The Life of a Giraffe

Have you ever really thought about the life of a giraffe?  Of course you haven't!  No one thinks about us.  Well, let me tell you, life ain't that grand.  First of all, we don't count in your precious human world.  For instance, when your kids are just toddlers you are teaching them what the lion says, what a cow says, what a dang duck says, what a snake says.  Do you ever ask what a giraffe says?  Nope, nope, nope.  Because you have no idea what we say, because YOU DON'T LISTEN.  Here's your chance, listen up now, buddy.

I'm tired of hearing humans gripe about sore knees, backs, and joints.  Try standing for weeks without laying down.  That's right, close your mouth, I said weeks.  I flippin' have to sleep standing up.  I give birth standing up!  Oh, and let's talk about giving birth.  When my little giraffe comes out it is 6 foot tall -- mmmmhhhmmm 6 foot.  So the next time you want sympathy for popping out a 9 pound baby, think of me.  I don't care what size "woo" you have, a six foot animal coming out of you is not pleasant.  Oh yeah, and about that pregnancy.  I am pregnant for fifteen months.  And here's the kicker - I only live for twenty years in the wild.  Now that's a large portion of my life with something kicking the crap out of my insides.
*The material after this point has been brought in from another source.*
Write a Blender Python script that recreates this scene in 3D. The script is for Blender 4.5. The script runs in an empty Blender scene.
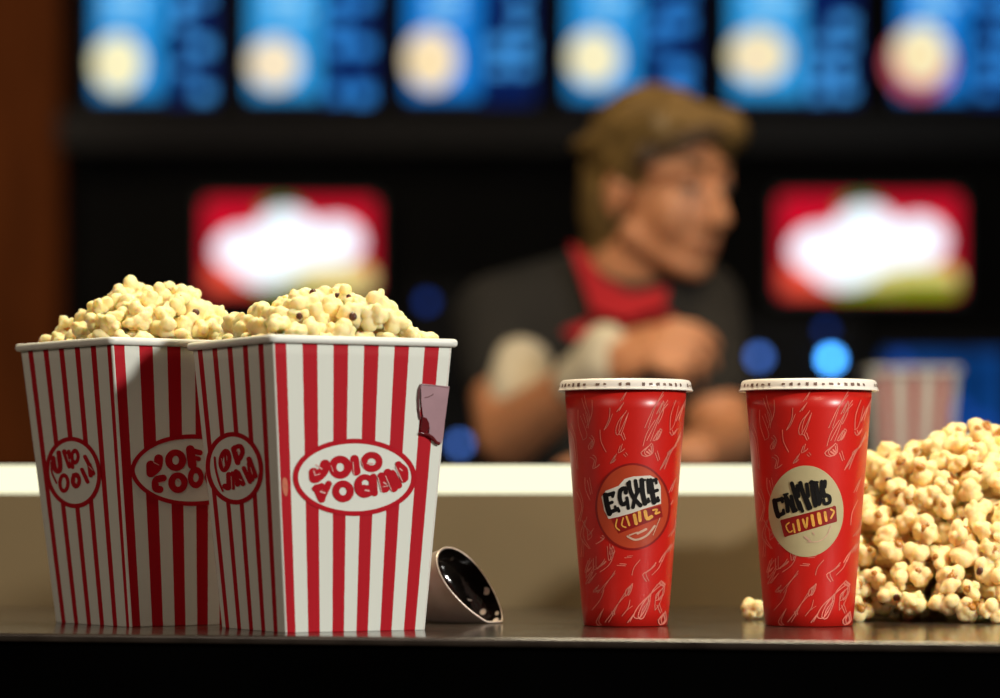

Wait, back up.  Let me clarify something.  In the WILD I live for about twenty years, but in a zoo I can live up to twenty-five, but I pray to die everyday.  I mean how many times can an animal expect to hear the same dumb remark of "I bet they hate having a sore throat" before it becomes suicidal.  Seriously, it wasn't even that funny the first time it was said.  Just because you have thumbs doesn't make you original or a dang George Carlin, people.

You know what really chaps my hide?  We weren't even given horns.  These things on my head are called knubs.  Humiliating.  You would think that would keep us safe from poachers.  But no, no, no, you homosapiens are NEVER happy.  You've begun cutting off the tails of my brethren for jewelry.  I'm sorry, but that is disgusting.  Buy some diamonds, go to Jared, cheapskate.  Leave the giraffe hair alone.  Plus, how can you not realize we clean our butts with that thing?

As a final thought, the next time some smart-aleck says, "What does a giraffe say?", look him square in the eye and say:

"A giraffe says, 'Quit your damn whining!".